Per raggiungere i risultati dettagliati nel rapporto, Symbola e Kinexia sottolineano che «i cittadini da un lato e le imprese dall’altro, devono essere responsabilizzati e incentivati a partecipare al raggiungimento di obiettivi comuni e condivisi». Questo scenario evolutivo ruota attorno al perno fondamentale dell’aumento della materia recuperata dai rifiuti, e reimmessa nel ciclo produttivo: in particolare, il recupero di materia per i processi industriali passerebbe dall’attuale 24% dei rifiuti al 48,5%, con un effetto traino decisivo per quanto riguarda gli impatti economici e occupazionali.
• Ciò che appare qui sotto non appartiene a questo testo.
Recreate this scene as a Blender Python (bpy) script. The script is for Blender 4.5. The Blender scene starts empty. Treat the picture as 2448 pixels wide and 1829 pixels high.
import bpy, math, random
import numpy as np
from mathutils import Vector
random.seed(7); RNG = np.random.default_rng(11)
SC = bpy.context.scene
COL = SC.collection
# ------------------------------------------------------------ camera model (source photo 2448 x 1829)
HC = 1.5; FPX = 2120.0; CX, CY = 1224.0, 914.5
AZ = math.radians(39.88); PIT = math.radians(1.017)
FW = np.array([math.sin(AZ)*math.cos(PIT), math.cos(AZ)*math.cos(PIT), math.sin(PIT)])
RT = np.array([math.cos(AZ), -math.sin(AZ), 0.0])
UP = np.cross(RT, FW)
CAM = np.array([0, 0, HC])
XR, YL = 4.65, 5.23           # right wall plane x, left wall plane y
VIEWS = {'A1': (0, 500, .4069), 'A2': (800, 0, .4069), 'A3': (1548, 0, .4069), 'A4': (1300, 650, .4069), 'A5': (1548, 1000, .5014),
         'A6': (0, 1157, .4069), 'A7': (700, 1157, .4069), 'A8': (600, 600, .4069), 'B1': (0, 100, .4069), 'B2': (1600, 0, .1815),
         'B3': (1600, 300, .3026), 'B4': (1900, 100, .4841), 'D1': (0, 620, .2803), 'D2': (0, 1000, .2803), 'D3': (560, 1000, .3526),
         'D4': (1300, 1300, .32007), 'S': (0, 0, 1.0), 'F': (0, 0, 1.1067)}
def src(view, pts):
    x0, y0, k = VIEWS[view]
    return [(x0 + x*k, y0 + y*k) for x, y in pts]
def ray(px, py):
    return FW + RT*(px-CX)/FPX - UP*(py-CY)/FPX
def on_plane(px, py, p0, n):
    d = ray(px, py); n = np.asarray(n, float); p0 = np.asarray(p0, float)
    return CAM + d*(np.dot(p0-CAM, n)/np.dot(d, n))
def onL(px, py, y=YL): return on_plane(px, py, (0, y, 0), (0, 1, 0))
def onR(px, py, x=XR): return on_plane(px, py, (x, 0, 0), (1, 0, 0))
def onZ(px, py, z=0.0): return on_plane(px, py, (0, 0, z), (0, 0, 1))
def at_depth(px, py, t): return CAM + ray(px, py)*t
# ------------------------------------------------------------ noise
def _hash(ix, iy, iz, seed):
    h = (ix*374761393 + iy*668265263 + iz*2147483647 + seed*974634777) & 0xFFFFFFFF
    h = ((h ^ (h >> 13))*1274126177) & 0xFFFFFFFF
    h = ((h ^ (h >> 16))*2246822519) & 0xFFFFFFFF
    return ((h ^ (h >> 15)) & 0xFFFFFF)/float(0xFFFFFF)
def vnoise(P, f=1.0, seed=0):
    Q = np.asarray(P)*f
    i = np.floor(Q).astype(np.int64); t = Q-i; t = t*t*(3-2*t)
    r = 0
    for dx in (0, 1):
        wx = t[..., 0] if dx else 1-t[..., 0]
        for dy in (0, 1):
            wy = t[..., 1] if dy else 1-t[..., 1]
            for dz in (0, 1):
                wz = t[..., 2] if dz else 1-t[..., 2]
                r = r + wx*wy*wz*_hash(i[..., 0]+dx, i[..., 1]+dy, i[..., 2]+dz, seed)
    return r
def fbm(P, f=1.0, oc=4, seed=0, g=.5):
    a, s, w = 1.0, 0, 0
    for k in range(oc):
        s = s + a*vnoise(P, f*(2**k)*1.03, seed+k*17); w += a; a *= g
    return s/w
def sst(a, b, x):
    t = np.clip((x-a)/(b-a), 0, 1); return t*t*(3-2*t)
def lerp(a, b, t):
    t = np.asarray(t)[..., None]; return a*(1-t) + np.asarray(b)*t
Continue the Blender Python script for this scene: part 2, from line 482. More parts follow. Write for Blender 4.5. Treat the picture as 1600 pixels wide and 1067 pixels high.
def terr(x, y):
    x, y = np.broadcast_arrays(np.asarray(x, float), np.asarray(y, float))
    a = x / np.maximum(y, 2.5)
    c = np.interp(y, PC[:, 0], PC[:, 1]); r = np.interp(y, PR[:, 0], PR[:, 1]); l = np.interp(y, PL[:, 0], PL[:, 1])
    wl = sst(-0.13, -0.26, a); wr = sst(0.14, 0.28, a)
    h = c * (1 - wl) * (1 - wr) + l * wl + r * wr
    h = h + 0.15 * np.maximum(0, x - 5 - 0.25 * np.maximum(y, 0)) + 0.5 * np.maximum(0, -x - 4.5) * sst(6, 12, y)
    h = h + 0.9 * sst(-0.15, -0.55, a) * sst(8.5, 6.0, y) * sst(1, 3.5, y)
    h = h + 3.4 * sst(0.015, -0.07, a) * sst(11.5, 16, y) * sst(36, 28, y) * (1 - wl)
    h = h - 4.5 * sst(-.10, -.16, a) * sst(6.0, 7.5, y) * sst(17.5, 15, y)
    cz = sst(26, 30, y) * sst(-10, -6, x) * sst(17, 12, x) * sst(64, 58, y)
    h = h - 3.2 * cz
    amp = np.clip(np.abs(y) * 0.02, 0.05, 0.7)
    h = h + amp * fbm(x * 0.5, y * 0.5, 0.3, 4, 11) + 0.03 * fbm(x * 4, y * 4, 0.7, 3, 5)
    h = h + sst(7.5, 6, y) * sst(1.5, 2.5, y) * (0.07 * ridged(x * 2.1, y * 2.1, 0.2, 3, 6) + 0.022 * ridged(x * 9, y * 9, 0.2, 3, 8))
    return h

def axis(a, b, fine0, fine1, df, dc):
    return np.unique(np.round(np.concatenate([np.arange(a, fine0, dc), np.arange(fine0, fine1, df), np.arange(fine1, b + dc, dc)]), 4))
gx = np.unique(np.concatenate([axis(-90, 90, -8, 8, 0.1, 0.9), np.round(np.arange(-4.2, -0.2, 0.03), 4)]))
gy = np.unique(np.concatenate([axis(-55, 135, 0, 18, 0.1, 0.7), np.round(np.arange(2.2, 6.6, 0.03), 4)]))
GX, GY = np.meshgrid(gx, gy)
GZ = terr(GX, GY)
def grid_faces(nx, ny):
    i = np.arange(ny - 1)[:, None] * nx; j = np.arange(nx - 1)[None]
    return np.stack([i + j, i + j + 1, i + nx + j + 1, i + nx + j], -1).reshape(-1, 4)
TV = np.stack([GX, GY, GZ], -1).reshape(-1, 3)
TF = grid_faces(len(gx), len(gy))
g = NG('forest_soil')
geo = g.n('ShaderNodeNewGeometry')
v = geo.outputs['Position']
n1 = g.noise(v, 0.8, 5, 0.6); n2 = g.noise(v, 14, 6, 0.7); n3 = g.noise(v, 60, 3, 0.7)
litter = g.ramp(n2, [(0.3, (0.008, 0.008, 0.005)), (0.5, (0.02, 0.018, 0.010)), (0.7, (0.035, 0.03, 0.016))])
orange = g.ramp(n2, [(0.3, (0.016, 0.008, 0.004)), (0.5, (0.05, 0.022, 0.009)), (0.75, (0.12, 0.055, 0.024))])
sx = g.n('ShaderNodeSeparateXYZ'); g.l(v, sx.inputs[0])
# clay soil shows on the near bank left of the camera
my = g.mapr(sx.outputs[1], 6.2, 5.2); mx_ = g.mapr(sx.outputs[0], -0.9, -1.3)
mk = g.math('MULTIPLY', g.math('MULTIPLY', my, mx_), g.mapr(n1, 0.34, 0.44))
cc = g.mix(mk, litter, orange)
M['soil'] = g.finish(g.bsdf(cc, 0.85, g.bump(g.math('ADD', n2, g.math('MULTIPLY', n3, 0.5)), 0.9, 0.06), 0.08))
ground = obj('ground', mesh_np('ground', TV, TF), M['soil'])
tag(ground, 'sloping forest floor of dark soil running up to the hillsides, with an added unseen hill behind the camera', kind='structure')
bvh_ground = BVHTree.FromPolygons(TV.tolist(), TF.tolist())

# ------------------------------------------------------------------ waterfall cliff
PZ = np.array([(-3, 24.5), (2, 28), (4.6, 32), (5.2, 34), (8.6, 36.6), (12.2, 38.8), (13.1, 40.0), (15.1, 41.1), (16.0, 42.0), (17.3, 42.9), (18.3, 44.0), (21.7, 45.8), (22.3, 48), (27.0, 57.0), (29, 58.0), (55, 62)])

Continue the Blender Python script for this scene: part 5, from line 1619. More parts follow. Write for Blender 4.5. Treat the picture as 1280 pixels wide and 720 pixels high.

Per raggiungere quest’obiettivo i passi della strategia Waste end da compiere sono molti e diversificati, ma si sottolinea come «il settore probabilmente più critico per la capacità di riciclo di materia» sia quello «delle plastiche». Al quale dunque dovrebbe essere rivolto un adeguato sostegno, che a oggi manca.
Per “chiudere il cerchio” dell’economia giustappunto circolare manca ancora molto all’Italia, e anche l’Ue indietreggia proponendo il ritiro della direttiva da lei stessa proposta nel luglio scorso sul tema, ma la strada per lo sviluppo sostenibile è tracciata. Ci rimane da trovare il coraggio politico e civile per percorrerla.